To show these consumer data, I make yet again usage of the Dutch Central Bureau of Statistics (http://www.cbs.nl/). All presented charts therefore are based on CBS-data:

Sales development retail business Food
(all data courtesy of www.cbs.nl)

Foodstores (other than supermarkets) maintain a positive level compared to 2005, but the swings are much bigger than in the period before the credit crisis. I consider this an austerity signal. The same is the increased sales for supermarkets: these can be considered to be cheaper than foodstores and therefore rising sales is an austerity signal.

Especially if you consider the loss of sales at the specialty food stores: specialty food is often much more expensive than normal food. Scrapping it is a clear austerity signal.
Sales development retail business Non-food
(all data courtesy of www.cbs.nl)
The non-food retail showed clear growth above 2005 levels since the start of 2006. Since the credit crisis set in, the growth is anemic: a clear austerity signal.

Sales development food and beverage industry (no hotels)
One of the biggest victims of the credit crisis is the food and beverage industry (restaurants and café’s). Since the beginning of 2008, its sales imploded, only to return to growth since mid-2010. Although Q2, 2011 misses in the data, I expect a return to negative figures.

Sales and development car trade

Sales volume gas stations
Also the car industry (and as a consequence the gas stations) show the blows of the credit crisis. Although car sales finally exceeded 2005-levels at the beginning of 2011, there was an enormous increase in fuel-efficiency within the car park, since the 3rd quarter of 2009. Of course, this is the result of the tax break for fuel efficient cars, but it is also the result of a ‘return to austerity’. Especially, when you consider that the oil price is not very high currently.

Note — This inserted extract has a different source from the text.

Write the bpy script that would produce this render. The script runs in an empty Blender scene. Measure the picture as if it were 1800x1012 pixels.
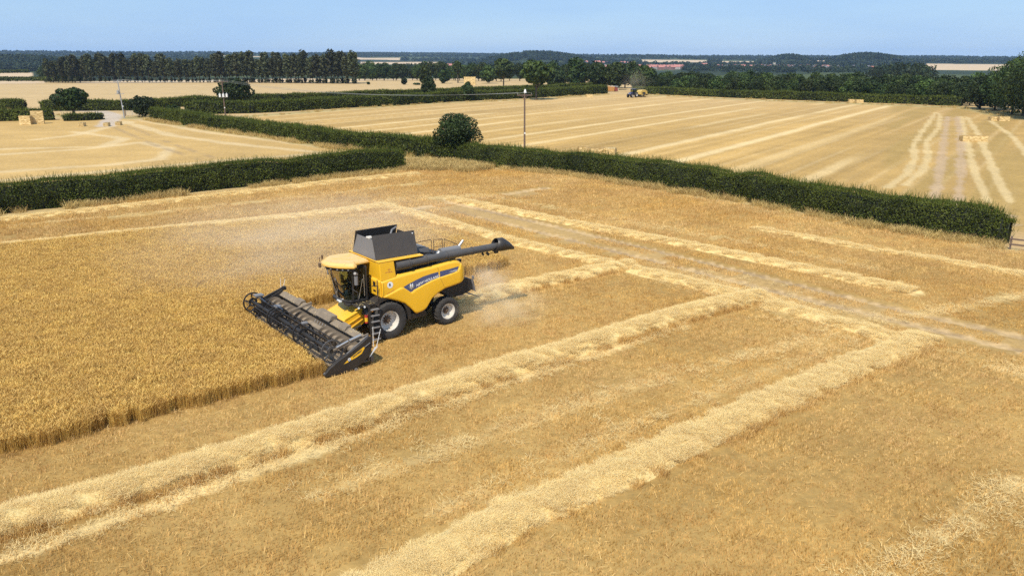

All these charts show in general that The Netherlands hardly returned to consumption on 2005 levels. In my opinion, this means that the recession has perhaps finished in the wallets of the Dutch citizens, but certainly not in their heads and hearts.

Looking at consumption in The Netherlands is one thing; another thing is to look at worldwide exports and shipping. In a world with strongly rising consumption, you would expect exports and shipping to show strong growth.

To take a look if this is true, I show the latest charts of the Baltic Dry Index, courtesy of Bloomberg (www.bloomberg.com).

This index shows the cost per metric ton of shipping goods overseas. Although this index is influenced by the availability of container ships and the costs of ship handling at the international ports, you would expect it to be high in an economic prosperous time.

Well, it isn’t. As a matter of fact: it is only slightly above the lowest point of end 2008-2009, when the credit crisis had striken worldwide and more than 8000 points under May, 2008.

Baltic Dry Index YtD (http://www.bloomberg.com/)


Baltic Dry Index 5Y (http://www.bloomberg.com/)
All these data and charts show that the recession worldwide never really ended and that it is more fair to speak of a depression. We are lightyears away from the consumption of 2007 and I guess those times will be gone for a long time.

1 comment:

  1. Totally agree with you Ernst!
    Consumer confidence is so down. Many are depressed and not willing to spend what they used to pre 2008. I wonder how many years till we will really recover.